日本での興行収入もついに100億円を超えた映画「ボヘミアン・ラプソディ」。今週発表された米アカデミー賞候補でも、主要部門の作品賞や主演男優賞を含む5部門にノミネートされた。ところがアカデミー賞同様、どの映画賞でも監督賞だけはスルーされているのだ。それもそのはず、同作品でメガホンを取ったブライアン・シンガー監督(53)が、映画完成直前に突然クビになっていたからだ。

 シンガー監督といえば大人気の「X-MEN」シリーズやトム・クルーズ主演の「ワルキューレ」(2008年)を手がけた、今やハリウッドを代表する巨匠。今回の「ボヘミアン・ラプソディ」も世界ですでに8億ドル(約880億円)を売り上げている。

 そんなヒットメーカーの衝撃解任について、当初は「主演のラミ・マレックらキャストや製作サイドとの確執」「家族の事情」などとされていたが、真相はどうやらシンガー監督の少年らへのセクハラ行為や性的暴行の数々が明るみに出たことだったようだ。

 米誌「アトランティック」最新号は今週、シンガー監督が過去20年にわたり、不適切な性的行為を繰り返したとする告発記事を掲載。被害者は50人以上にも及ぶとし、告発者の実名や写真入りで報じた。
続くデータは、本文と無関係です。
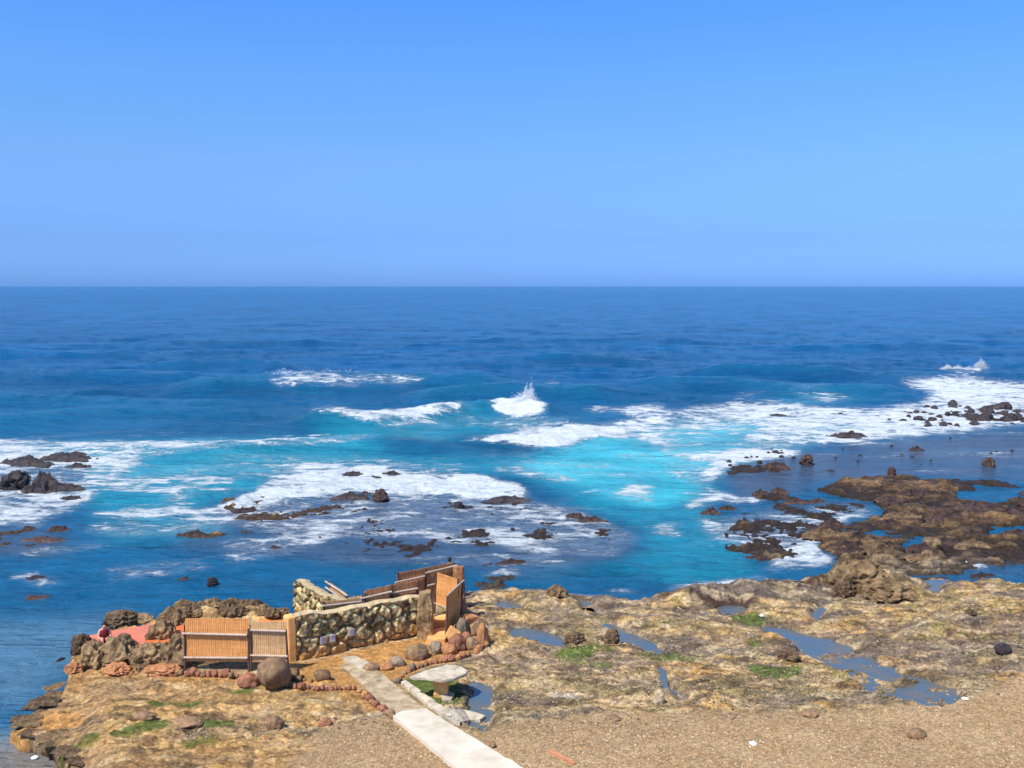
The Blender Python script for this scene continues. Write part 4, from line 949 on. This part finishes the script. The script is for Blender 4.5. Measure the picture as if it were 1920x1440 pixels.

中でも「監督解任の直接原因では!?」とされるのが、未成年だった少年に対するレイプ疑惑だ。

「ボヘミアン――」クランクアップまで3週間を切った2017年12月7日、多くの関係者にとっては寝耳に水の監督降板が報じられた。そのわずか3日後、セザール・サンチェス・グスマンというシアトル在住の男性が「2003年、まだ17歳だった時、シンガー監督にレイプされた」として監督を提訴したのだ。

 おまけに翌日には米芸能サイト「デッドライン・ハリウッド」が監督の元恋人だという男性の衝撃インタビューを掲載。内容は監督との“薬物と乱交の日々”を赤裸々に語ったものだった。

 一方、シンガー監督はアトランティック誌の記事に対し弁護士を通じ、一連の疑惑を完全否定。告発者たちは監督の名を使った金銭目的の売名行為だと批判した。